**Goal:** Your answer should be one number: how many lines of the records hold the string "from".

**Data to process:**
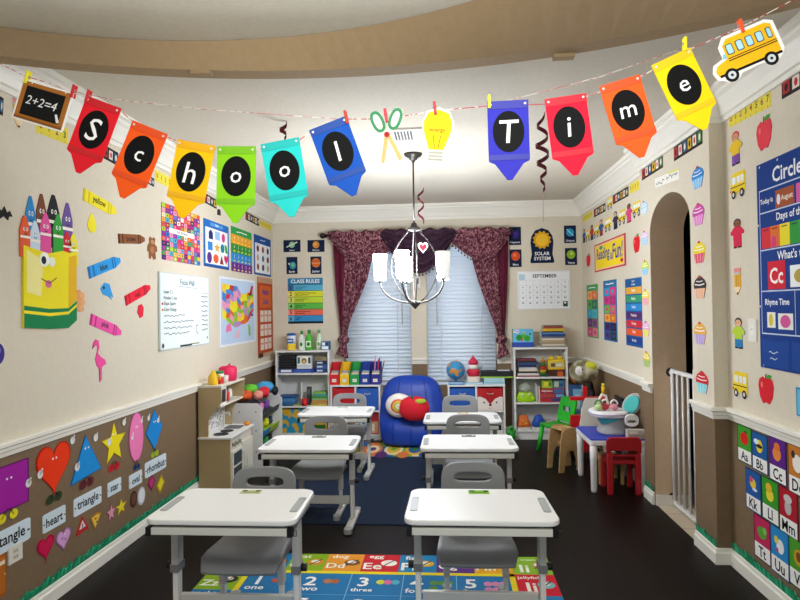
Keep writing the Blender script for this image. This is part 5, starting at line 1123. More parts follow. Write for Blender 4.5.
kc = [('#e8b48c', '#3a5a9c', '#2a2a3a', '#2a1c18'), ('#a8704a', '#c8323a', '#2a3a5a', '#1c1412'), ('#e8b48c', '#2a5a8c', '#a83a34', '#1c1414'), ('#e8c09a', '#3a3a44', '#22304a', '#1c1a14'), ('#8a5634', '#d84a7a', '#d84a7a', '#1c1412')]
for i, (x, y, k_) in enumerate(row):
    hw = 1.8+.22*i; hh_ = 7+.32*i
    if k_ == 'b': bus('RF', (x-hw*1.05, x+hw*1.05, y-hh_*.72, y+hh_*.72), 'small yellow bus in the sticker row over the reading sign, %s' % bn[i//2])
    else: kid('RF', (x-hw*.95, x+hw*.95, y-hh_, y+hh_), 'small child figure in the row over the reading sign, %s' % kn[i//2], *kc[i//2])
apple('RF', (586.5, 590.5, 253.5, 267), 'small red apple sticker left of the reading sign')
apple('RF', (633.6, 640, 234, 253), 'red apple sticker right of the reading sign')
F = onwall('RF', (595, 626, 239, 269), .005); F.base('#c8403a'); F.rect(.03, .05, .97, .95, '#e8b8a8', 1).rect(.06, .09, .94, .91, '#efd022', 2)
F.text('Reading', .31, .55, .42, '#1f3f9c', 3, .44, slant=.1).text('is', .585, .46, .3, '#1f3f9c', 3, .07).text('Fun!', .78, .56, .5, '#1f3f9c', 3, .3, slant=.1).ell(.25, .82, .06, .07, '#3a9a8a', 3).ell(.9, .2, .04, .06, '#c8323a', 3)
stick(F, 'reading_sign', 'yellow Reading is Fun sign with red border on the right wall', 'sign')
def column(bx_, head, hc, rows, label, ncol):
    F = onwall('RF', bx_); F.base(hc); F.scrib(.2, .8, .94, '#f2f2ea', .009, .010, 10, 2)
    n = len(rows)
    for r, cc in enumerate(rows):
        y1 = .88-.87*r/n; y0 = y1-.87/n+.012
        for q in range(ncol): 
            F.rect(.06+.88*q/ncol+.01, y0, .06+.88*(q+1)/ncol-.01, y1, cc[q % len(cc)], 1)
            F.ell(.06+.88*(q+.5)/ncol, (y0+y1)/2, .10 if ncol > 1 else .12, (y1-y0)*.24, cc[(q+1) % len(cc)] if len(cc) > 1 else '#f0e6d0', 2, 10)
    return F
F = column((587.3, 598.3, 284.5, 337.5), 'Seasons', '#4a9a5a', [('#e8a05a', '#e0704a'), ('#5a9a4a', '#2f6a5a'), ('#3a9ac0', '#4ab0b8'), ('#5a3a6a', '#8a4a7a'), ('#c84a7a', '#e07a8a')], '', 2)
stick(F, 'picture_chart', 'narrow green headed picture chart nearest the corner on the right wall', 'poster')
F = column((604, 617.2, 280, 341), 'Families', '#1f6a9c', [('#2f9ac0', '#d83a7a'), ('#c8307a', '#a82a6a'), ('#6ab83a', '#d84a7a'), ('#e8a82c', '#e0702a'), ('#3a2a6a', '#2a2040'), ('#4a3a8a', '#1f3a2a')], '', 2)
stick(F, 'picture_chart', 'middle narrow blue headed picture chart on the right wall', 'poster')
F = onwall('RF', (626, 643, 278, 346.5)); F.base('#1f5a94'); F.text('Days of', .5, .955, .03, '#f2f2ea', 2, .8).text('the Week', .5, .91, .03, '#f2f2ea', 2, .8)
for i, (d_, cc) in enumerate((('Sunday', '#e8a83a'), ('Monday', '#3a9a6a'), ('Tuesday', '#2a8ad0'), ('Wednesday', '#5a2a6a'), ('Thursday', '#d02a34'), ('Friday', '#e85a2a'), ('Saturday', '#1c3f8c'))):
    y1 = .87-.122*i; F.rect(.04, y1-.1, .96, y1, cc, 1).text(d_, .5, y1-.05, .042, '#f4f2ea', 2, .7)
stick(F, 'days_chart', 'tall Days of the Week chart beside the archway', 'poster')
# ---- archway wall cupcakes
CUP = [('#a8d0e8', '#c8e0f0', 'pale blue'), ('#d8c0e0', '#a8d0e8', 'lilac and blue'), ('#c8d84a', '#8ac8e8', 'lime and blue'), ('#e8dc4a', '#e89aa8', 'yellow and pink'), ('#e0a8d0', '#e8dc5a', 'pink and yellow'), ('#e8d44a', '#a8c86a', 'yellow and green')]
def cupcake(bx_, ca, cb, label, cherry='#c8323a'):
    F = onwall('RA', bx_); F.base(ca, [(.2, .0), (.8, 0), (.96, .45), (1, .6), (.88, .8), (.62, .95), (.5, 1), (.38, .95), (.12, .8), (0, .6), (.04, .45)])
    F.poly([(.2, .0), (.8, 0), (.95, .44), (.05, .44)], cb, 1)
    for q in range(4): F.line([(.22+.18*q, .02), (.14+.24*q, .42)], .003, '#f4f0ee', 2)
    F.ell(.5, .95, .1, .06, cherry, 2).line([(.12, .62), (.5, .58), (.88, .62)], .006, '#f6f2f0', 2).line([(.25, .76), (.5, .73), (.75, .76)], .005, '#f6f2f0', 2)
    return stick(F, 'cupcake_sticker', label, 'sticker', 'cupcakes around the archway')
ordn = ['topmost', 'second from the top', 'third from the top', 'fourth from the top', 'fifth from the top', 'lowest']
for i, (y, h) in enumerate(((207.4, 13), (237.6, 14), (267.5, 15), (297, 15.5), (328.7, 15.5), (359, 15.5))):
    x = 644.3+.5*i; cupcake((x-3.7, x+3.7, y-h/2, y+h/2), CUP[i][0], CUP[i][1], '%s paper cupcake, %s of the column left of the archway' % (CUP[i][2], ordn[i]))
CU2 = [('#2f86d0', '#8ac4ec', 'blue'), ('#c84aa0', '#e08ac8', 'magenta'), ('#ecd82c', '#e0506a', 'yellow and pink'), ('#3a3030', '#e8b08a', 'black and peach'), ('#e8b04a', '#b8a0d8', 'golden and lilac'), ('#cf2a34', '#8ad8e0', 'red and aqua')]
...
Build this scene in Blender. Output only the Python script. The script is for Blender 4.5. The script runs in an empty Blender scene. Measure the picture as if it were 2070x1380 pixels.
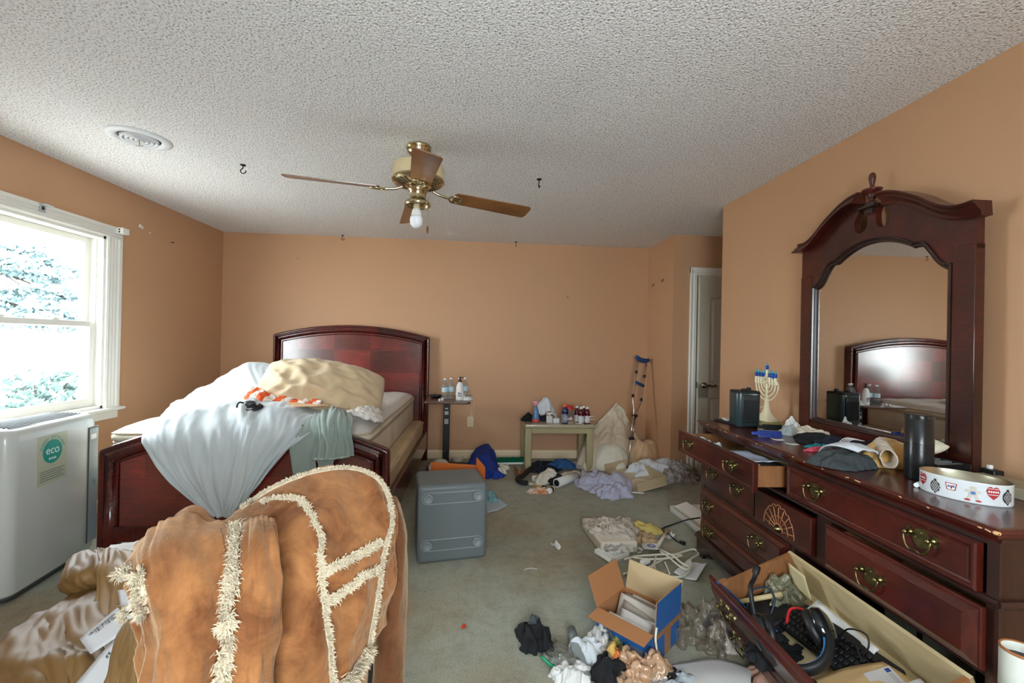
...
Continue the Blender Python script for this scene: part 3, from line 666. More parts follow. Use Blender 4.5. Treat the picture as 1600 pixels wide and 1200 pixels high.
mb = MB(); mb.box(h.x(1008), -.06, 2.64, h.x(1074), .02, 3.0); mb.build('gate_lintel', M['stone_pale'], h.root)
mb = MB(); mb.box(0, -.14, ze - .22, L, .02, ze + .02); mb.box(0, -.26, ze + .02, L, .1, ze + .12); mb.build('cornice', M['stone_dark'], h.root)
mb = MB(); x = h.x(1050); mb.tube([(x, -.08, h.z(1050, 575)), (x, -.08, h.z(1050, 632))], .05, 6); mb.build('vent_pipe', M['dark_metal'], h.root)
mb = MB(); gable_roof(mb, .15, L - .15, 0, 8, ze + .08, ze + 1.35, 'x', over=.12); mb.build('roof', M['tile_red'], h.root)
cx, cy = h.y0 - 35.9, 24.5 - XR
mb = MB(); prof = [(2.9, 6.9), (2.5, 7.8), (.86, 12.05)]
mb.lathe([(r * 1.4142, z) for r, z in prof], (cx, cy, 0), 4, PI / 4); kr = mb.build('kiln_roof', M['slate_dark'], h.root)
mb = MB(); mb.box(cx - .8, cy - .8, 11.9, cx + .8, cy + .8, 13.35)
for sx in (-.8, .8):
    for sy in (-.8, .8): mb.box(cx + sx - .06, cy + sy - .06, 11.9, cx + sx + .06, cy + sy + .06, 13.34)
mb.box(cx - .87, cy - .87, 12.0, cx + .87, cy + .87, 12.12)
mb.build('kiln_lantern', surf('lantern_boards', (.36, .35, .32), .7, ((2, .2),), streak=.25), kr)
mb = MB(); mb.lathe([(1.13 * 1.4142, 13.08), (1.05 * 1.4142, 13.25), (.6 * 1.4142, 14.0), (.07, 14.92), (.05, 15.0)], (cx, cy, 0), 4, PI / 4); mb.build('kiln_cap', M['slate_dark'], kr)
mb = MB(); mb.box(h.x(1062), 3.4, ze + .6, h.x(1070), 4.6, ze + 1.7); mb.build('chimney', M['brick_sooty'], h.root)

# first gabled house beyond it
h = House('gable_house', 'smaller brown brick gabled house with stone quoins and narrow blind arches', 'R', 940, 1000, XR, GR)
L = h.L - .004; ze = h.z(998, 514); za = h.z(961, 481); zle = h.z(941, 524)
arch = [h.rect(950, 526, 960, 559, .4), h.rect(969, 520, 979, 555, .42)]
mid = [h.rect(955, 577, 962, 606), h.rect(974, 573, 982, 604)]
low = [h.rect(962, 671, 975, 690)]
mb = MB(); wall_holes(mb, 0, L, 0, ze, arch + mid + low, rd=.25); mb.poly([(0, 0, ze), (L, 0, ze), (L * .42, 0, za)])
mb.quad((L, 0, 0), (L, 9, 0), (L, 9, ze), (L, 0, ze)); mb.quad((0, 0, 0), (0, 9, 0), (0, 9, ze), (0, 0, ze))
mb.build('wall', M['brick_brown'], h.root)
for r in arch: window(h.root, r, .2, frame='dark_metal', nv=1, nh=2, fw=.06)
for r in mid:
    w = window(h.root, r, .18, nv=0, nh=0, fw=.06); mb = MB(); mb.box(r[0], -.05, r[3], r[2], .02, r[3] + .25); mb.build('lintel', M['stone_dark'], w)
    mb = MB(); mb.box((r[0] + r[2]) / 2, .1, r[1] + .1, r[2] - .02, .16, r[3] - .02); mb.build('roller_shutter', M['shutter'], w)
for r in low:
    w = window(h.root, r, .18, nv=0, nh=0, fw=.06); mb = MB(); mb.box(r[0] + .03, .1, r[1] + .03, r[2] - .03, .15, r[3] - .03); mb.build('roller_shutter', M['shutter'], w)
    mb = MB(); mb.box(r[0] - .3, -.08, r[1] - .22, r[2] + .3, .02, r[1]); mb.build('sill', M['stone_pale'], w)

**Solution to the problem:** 2